=== PROVIDED MATERIAL ===

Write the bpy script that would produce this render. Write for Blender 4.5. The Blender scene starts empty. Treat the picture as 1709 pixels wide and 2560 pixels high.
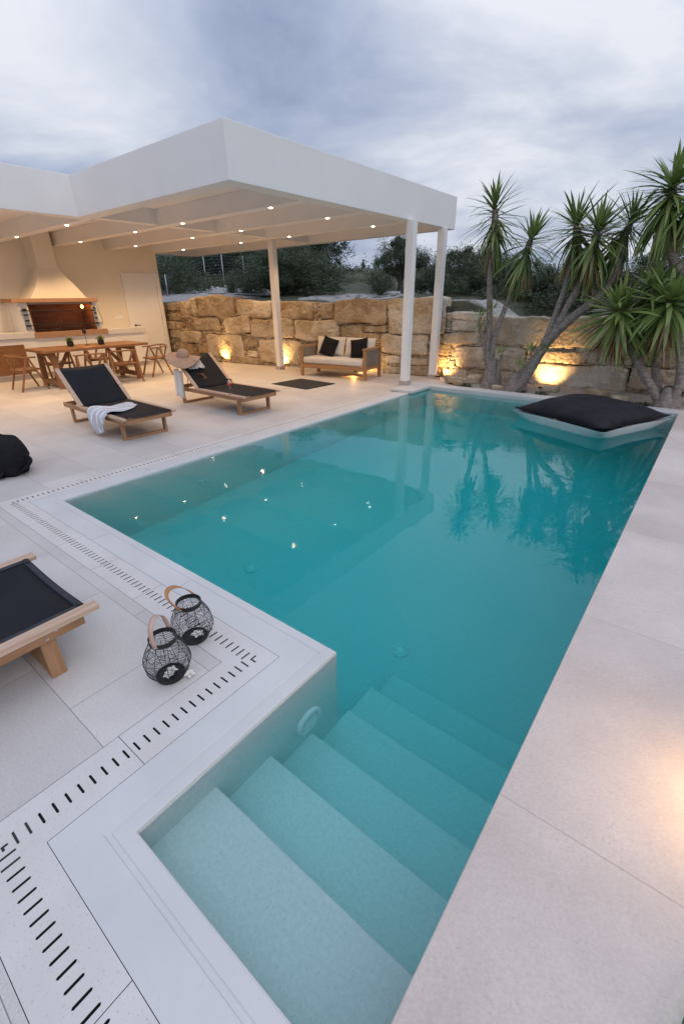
import bpy, math, random
import numpy as np
from mathutils import Vector, Matrix, noise
random.seed(7); rng = np.random.default_rng(7)
R = math.radians
sc = bpy.context.scene
COL = sc.collection

# ---------------------------------------------------------------- camera
cam_d = bpy.data.cameras.new("camera"); cam = bpy.data.objects.new("camera", cam_d); COL.objects.link(cam)
cam_d.sensor_fit = 'HORIZONTAL'; cam_d.sensor_width = 36; cam_d.lens = 1121.67 / 1709 * 36
cam_d.clip_start = 0.02; cam_d.clip_end = 3000
yaw, pit, rol = -0.6733, 0.4452, -0.0148
fw = Vector((math.sin(yaw)*math.cos(pit), math.cos(yaw)*math.cos(pit), -math.sin(pit)))
r0 = Vector((math.cos(yaw), -math.sin(yaw), 0)); u0 = r0.cross(fw)
rv = r0*math.cos(rol) + u0*math.sin(rol); uv = -r0*math.sin(rol) + u0*math.cos(rol)
M = Matrix((( rv.x, uv.x, -fw.x, 0), (rv.y, uv.y, -fw.y, 0), (rv.z, uv.z, -fw.z, 1.7), (0, 0, 0, 1)))
cam.matrix_world = M
sc.camera = cam

# ---------------------------------------------------------------- view, world, sun
sc.view_settings.view_transform = 'Standard'; sc.view_settings.look = 'None'
sc.view_settings.exposure = 0.0; sc.view_settings.gamma = 1
sc.render.engine = 'CYCLES'
sc.cycles.use_denoising = True
sc.cycles.max_bounces = 12; sc.cycles.transmission_bounces = 10; sc.cycles.transparent_max_bounces = 12
sc.cycles.caustics_refractive = True; sc.cycles.caustics_reflective = False
sc.cycles.sample_clamp_indirect = 6

SUN_EL, SUN_AZ = R(38), R(70)
wd = bpy.data.worlds.new("World"); sc.world = wd; wd.use_nodes = True
nt = wd.node_tree; N = nt.nodes; L = nt.links; N.clear()
def nd(t, **k):
    n = N.new(t)
    for a, b in k.items():
        if a.startswith('i_'): n.inputs[a[2:].replace('_', ' ')].default_value = b
        else: setattr(n, a, b)
    return n
def mth(op, a, b=None, c=None):
    n = N.new('ShaderNodeMath'); n.operation = op
    for i, v in enumerate((a, b, c)):
        if v is None: continue
        if isinstance(v, (int, float)): n.inputs[i].default_value = v
        else: L.new(v, n.inputs[i])
    return n.outputs[0]
out = nd('ShaderNodeOutputWorld')
tc = nd('ShaderNodeTexCoord'); sep = nd('ShaderNodeSeparateXYZ'); L.new(tc.outputs['Generated'], sep.inputs[0])
zc = mth('MAXIMUM', sep.outputs[2], 0.0)
den = mth('ADD', zc, 0.16)
comb = nd('ShaderNodeCombineXYZ'); L.new(mth('DIVIDE', sep.outputs[0], den), comb.inputs[0]); L.new(mth('DIVIDE', sep.outputs[1], den), comb.inputs[1])
L.new(mth('MULTIPLY', zc, 0.8), comb.inputs[2])
n1 = nd('ShaderNodeTexNoise', noise_dimensions='3D'); n1.inputs['Scale'].default_value = 0.95; n1.inputs['Detail'].default_value = 9; n1.inputs['Roughness'].default_value = 0.56; n1.inputs['Distortion'].default_value = 0.35
L.new(comb.outputs[0], n1.inputs['Vector'])
n2 = nd('ShaderNodeTexNoise'); n2.inputs['Scale'].default_value = 0.35; n2.inputs['Detail'].default_value = 3; n2.inputs['Roughness'].default_value = 0.5
mp = nd('ShaderNodeMapping'); mp.inputs['Location'].default_value = (3.1, 1.7, 0.4); L.new(comb.outputs[0], mp.inputs[0]); L.new(mp.outputs[0], n2.inputs['Vector'])
def lobe(d, p):
    v = nd('ShaderNodeVectorMath', operation='DOT_PRODUCT'); L.new(tc.outputs['Generated'], v.inputs[0]); v.inputs[1].default_value = Vector(d).normalized()
    return mth('POWER', mth('MAXIMUM', v.outputs['Value'], 0.0), p)
cl = mth('ADD', mth('MULTIPLY', n1.outputs['Fac'], 0.9), mth('MULTIPLY', n2.outputs['Fac'], 0.45))
cl = mth('ADD', cl, mth('MULTIPLY', lobe((-0.25, 0.90, 0.33), 22), 0.20))
cl = mth('ADD', cl, mth('MULTIPLY', lobe((-0.86, 0.43, 0.20), 40), 0.02))
cl = mth('SUBTRACT', cl, mth('MULTIPLY', lobe((-0.68, 0.66, 0.33), 60), 0.15))
cl = mth('SUBTRACT', cl, mth('MULTIPLY', lobe((-0.30, 0.94, 0.165), 160), 0.08))
cr = nd('ShaderNodeValToRGB'); L.new(cl, cr.inputs[0])
e = cr.color_ramp.elements
e[0].position = 0.49; e[0].color = (0.265, 0.325, 0.475, 1)
e[1].position = 0.88; e[1].color = (0.80, 0.83, 0.90, 1)
k = e.new(0.61); k.color = (0.385, 0.45, 0.61, 1)
k = e.new(0.74); k.color = (0.56, 0.61, 0.735, 1)
# overcast sky: brighter overhead than at the horizon
up = mth('ADD', 0.93, mth('MULTIPLY', mth('POWER', zc, 2.6), 1.1))
bg = nd('ShaderNodeBackground'); L.new(cr.outputs[0], bg.inputs[0]); L.new(up, bg.inputs[1])
sky = nd('ShaderNodeTexSky', sky_type='NISHITA', sun_disc=False, sun_elevation=SUN_EL, sun_rotation=SUN_AZ)
bg2 = nd('ShaderNodeBackground'); L.new(sky.outputs[0], bg2.inputs[0]); bg2.inputs[1].default_value = 0.006
ad = nd('ShaderNodeAddShader'); L.new(bg.outputs[0], ad.inputs[0]); L.new(bg2.outputs[0], ad.inputs[1]); L.new(ad.outputs[0], out.inputs[0])

sd = bpy.data.lights.new("sun", 'SUN'); sd.energy = 0.5; sd.angle = R(25); sd.color = (1, 0.93, 0.88)
sun = bpy.data.objects.new("sun", sd); COL.objects.link(sun)
sun.rotation_euler = (Vector((math.sin(SUN_AZ)*math.cos(SUN_EL), math.cos(SUN_AZ)*math.cos(SUN_EL)*-1, math.sin(SUN_EL)))).to_track_quat('Z', 'Y').to_euler()

# ---------------------------------------------------------------- materials
def mat(name, base, rough=0.6, metal=0.0, spec=0.5, var=None, vscale=5, vdetail=6, bump=0.0, bscale=30, stretch=None,
        speck=None, island=None, emit=None, estr=0, coat=0, alpha=None, trans=0, ior=1.45, sheen=0, sss=0, vpos=(0.35, 0.65), bdist=0.01):
    m = bpy.data.materials.new(name); m.use_nodes = True
    t = m.node_tree; n = t.nodes; l = t.links; b = n['Principled BSDF']
    b.inputs['Roughness'].default_value = rough; b.inputs['Metallic'].default_value = metal
    b.inputs['Specular IOR Level'].default_value = spec; b.inputs['Coat Weight'].default_value = coat
    b.inputs['Transmission Weight'].default_value = trans; b.inputs['IOR'].default_value = ior
    b.inputs['Sheen Weight'].default_value = sheen
    b.inputs['Base Color'].default_value = (*base, 1)
    tcn = n.new('ShaderNodeTexCoord'); src = tcn.outputs['Object']
    if stretch:
        mpn = n.new('ShaderNodeMapping'); mpn.inputs['Scale'].default_value = stretch; l.new(src, mpn.inputs[0]); src = mpn.outputs[0]
    col = None
    if var is not None:
        nz = n.new('ShaderNodeTexNoise'); nz.inputs['Scale'].default_value = vscale; nz.inputs['Detail'].default_value = vdetail; nz.inputs['Roughness'].default_value = 0.6
        l.new(src, nz.inputs['Vector'])
        rp = n.new('ShaderNodeValToRGB'); rp.color_ramp.elements[0].position = vpos[0]; rp.color_ramp.elements[1].position = vpos[1]
        rp.color_ramp.elements[0].color = (*base, 1); rp.color_ramp.elements[1].color = (*var, 1)
        l.new(nz.outputs['Fac'], rp.inputs[0]); col = rp.outputs[0]
    if island is not None:
        g = n.new('ShaderNodeNewGeometry'); rp = n.new('ShaderNodeValToRGB'); els = rp.color_ramp.elements
        for i, c in enumerate(island):
            q = els[i] if i < 2 else els.new(i/(len(island)-1)*0.999)
            q.color = (*c, 1)
        for i, q in enumerate(sorted(els, key=lambda z: z.position)): pass
        for i, c in enumerate(island):
            els[i].position = i/(len(island)-1); els[i].color = (*c, 1)
        l.new(g.outputs['Random Per Island'], rp.inputs[0])
        if col is not None:
            mx = n.new('ShaderNodeMix'); mx.data_type = 'RGBA'; mx.blend_type = 'MULTIPLY'; mx.inputs[0].default_value = 1
            l.new(rp.outputs[0], mx.inputs[6]); l.new(col, mx.inputs[7]); col = mx.outputs[2]
        else: col = rp.outputs[0]
    if speck is not None:      # (scale, amount, colour)
        vz = n.new('ShaderNodeTexNoise'); vz.inputs['Scale'].default_value = speck[0]; vz.inputs['Detail'].default_value = 2
        l.new(tcn.outputs['Object'], vz.inputs['Vector'])
        rp = n.new('ShaderNodeValToRGB'); rp.color_ramp.elements[0].position = speck[3] if len(speck) > 3 else 0.60; rp.color_ramp.elements[1].position = (speck[3] if len(speck) > 3 else .60)+0.07
        rp.color_ramp.elements[0].color = (0, 0, 0, 1); rp.color_ramp.elements[1].color = (speck[1],)*3 + (1,)
        l.new(vz.outputs['Fac'], rp.inputs[0])
        mx = n.new('ShaderNodeMix'); mx.data_type = 'RGBA'; l.new(rp.outputs[0], mx.inputs[0]); mx.inputs[7].default_value = (*speck[2], 1)
        if col is not None: l.new(col, mx.inputs[6])
        else: mx.inputs[6].default_value = (*base, 1)
        col = mx.outputs[2]
    if col is not None: l.new(col, b.inputs['Base Color'])
    if bump:
        bz = n.new('ShaderNodeTexNoise'); bz.inputs['Scale'].default_value = bscale; bz.inputs['Detail'].default_value = 5
        l.new(src, bz.inputs['Vector'])
        bp = n.new('ShaderNodeBump'); bp.inputs['Strength'].default_value = bump; bp.inputs['Distance'].default_value = bdist
        l.new(bz.outputs['Fac'], bp.inputs['Height']); l.new(bp.outputs[0], b.inputs['Normal'])
    if emit:
        b.inputs['Emission Color'].default_value = (*emit, 1); b.inputs['Emission Strength'].default_value = estr
    m['col'] = 0
    return m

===

Without the pictures, please reproduce each line of the listing above exactly, from the first one through the line bearing "COL = sc.collection".

> **RESULT OF THE EXERCISE**:
Write the bpy script that would produce this render. Write for Blender 4.5. The Blender scene starts empty. Treat the picture as 1709 pixels wide and 2560 pixels high.
import bpy, math, random
import numpy as np
from mathutils import Vector, Matrix, noise
random.seed(7); rng = np.random.default_rng(7)
R = math.radians
sc = bpy.context.scene
COL = sc.collection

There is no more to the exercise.